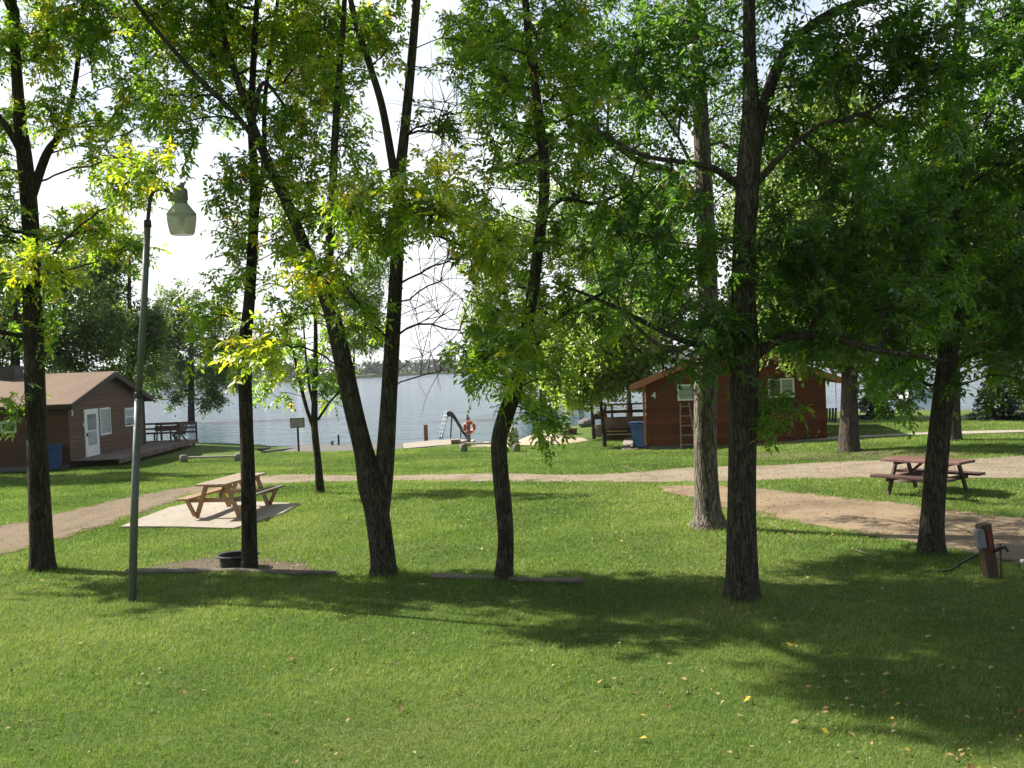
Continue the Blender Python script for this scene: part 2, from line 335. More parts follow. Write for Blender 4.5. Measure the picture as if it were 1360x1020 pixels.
# ------------------------------------------------------------------ tracks, sand and paving lying on the ground
def overlay(name, poly, mat, dz, res=.14, edge=.45):
    P = np.array(poly); x0, y0 = P.min(0)-edge; x1, y1 = P.max(0)+edge
    gx = np.arange(x0, x1+res, res); gy = np.arange(y0, y1+res, res); X, Y = np.meshgrid(gx, gy); sd = sdist(X, Y, P)
    ny, nx = X.shape; idx = np.arange(nx*ny).reshape(ny, nx); Z = H(X, Y)+dz
    Fk = np.stack([idx[:-1, :-1], idx[:-1, 1:], idx[1:, 1:], idx[1:, :-1]], -1).reshape(-1, 4)
    Fk = Fk[(sd.ravel()[Fk] > -edge).all(1)]
    used = np.unique(Fk); mp_ = np.zeros(nx*ny, int); mp_[used] = np.arange(len(used))
    o = mesh_np(name, np.stack([X, Y, Z], -1).reshape(-1, 3)[used], mp_[Fk], mat, attrs={'sd': sd.ravel()[used]}, smooth=True)
    return tag(o, kind='structure')
def m_soil(name, ca, cb, cc, amp=.55, sc=3.0, grassy=0.0, track=False):
    b = NB(name); v = b.coord(); a = b.n('Attribute', attribute_name='sd'); n1 = b.noise(v, sc, 6, .65); n2 = b.noise(v, 40, 4, .7); n3 = b.noise(v, .9, 4)
    c = b.mix(n2, ca, cb); c = b.mix(b.ramp(n3, [(.4, (0, 0, 0)), (.65, (.8, .8, .8))]), c, cc)
    c = b.mix(b.ramp(n2, [(.28, (.8, .8, .8)), (.42, (0, 0, 0))]), c, tuple(q*.45 for q in ca))
    c = b.mix(b.ramp(b.noise(v, 95, 2, .5), [(.66, (0, 0, 0)), (.72, (.6, .6, .6))]), c, (.5, .45, .38))
    e = b.math('ADD', a.outputs['Fac'], b.math('MULTIPLY', b.math('SUBTRACT', n1, .5+grassy), amp*2.2))
    e = b.math('ADD', e, b.math('MULTIPLY', b.math('SUBTRACT', n2, .5), .5))
    al = b.ramp(e, [(.48, (0, 0, 0)), (.52, (1, 1, 1))])
    e2 = b.math('ADD', e, .5)
    al = b.ramp(e2, [(.47, (0, 0, 0)), (.53, (1, 1, 1))])
    p = b.n('BsdfPrincipled', {'Base Color': c, 'Roughness': .95, 'Specular IOR Level': .15, 'Normal': b.bump(b.math('ADD', n2, n1), .7, .03)})
    t = b.n('BsdfTransparent'); m = b.n('MixShader', {0: al, 1: t, 2: p}); b.t.links.new(m.outputs[0], b.out.inputs[0]); return b.m
GRAVEL = m_soil('gravel', (.25, .20, .14), (.34, .28, .205), (.20, .155, .105), .34, 2.4)
DIRT = m_soil('sandy_dirt', (.25, .18, .11), (.34, .255, .17), (.17, .12, .075), .28)
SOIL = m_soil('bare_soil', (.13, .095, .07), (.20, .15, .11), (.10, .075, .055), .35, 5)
SAND = m_soil('beach_sand', (.42, .34, .25), (.52, .44, .33), (.36, .29, .21), .12)
road = poly_px([(255, 654), (330, 634), (400, 630), (560, 631), (740, 631), (860, 627), (960, 620), (1100, 614), (1200, 611), (1362, 606), (1400, 605), (1400, 635), (1362, 635), (1200, 634), (1100, 636), (980, 639), (860, 641), (740, 640), (560, 639), (440, 640), (350, 643), (300, 655)])
overlay('gravel_road', road, GRAVEL, .010)
track = poly_px([(-60, 722), (0, 700), (90, 680), (160, 663), (225, 651), (262, 646), (300, 645), (285, 651), (250, 660), (215, 672), (150, 696), (60, 722), (-60, 752)])
def ruts():
    b = NB('rutted_track'); a = b.n('Attribute', attribute_name='sd'); v = b.coord(); vr = b.mix(.25, b.coord((2.4, .3, 1)).outputs[0], b.n('TexNoise', {'Vector': v, 'Scale': .8}).outputs['Color']); n1 = b.noise(v, 3, 6, .65); n2 = b.noise(v, 45, 4, .7); n4 = b.noise(vr, 1.3, 4, .6)
    c = b.mix(b.ramp(n2, [(.3, (0, 0, 0)), (.7, (1, 1, 1))]), (.15, .11, .075), (.33, .26, .185)); c = b.mix(b.ramp(n4, [(.36, (.5, .5, .5)), (.5, (0, 0, 0))]), c, (.13, .10, .07))
    e = b.math('ADD', a.outputs['Fac'], b.math('MULTIPLY', b.math('SUBTRACT', n1, .5), .9)); e = b.math('ADD', e, b.math('MULTIPLY', b.math('SUBTRACT', n2, .5), .9)); al = b.ramp(b.math('ADD', e, .5), [(.47, (0, 0, 0)), (.56, (1, 1, 1))])
    p = b.n('BsdfPrincipled', {'Base Color': c, 'Roughness': .95, 'Specular IOR Level': .1, 'Normal': b.bump(b.math('ADD', b.math('MULTIPLY', n2, .5), n4), 1.0, .06)})
    t = b.n('BsdfTransparent'); m = b.n('MixShader', {0: al, 1: t, 2: p}); b.t.links.new(m.outputs[0], b.out.inputs[0]); return b.m
overlay('dirt_track', track, ruts(), .014)
bare = poly_px([(872, 646), (930, 645), (1000, 649), (1060, 655), (1130, 662), (1220, 672), (1300, 682), (1362, 690), (1420, 697), (1420, 765), (1362, 750), (1290, 735), (1220, 722), (1140, 710), (1090, 700), (1020, 688), (960, 674), (915, 660), (880, 654)])
overlay('dirt_parking', bare, DIRT, .012)
pit = poly_px([(195, 755), (240, 747), (290, 741), (350, 742), (395, 750), (415, 757), (400, 761), (200, 760)])
overlay('bare_soil_patch', pit, SOIL, .013, .06, .3)
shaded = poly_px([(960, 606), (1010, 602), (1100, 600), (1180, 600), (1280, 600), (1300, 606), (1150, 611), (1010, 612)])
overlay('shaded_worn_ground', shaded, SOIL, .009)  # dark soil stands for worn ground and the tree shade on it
sand = poly_px([(684, 583), (705, 578), (740, 578), (775, 582), (782, 586), (750, 590), (700, 592), (660, 594), (625, 594)])
overlay('sand_patch', sand, SAND, .011)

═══

- EXERCISE
Show, from the listing above, each line that contains the word "shaded".

- COMPLETED EXERCISE
shaded = poly_px([(960, 606), (1010, 602), (1100, 600), (1180, 600), (1280, 600), (1300, 606), (1150, 611), (1010, 612)])
overlay('shaded_worn_ground', shaded, SOIL, .009)  # dark soil stands for worn ground and the tree shade on it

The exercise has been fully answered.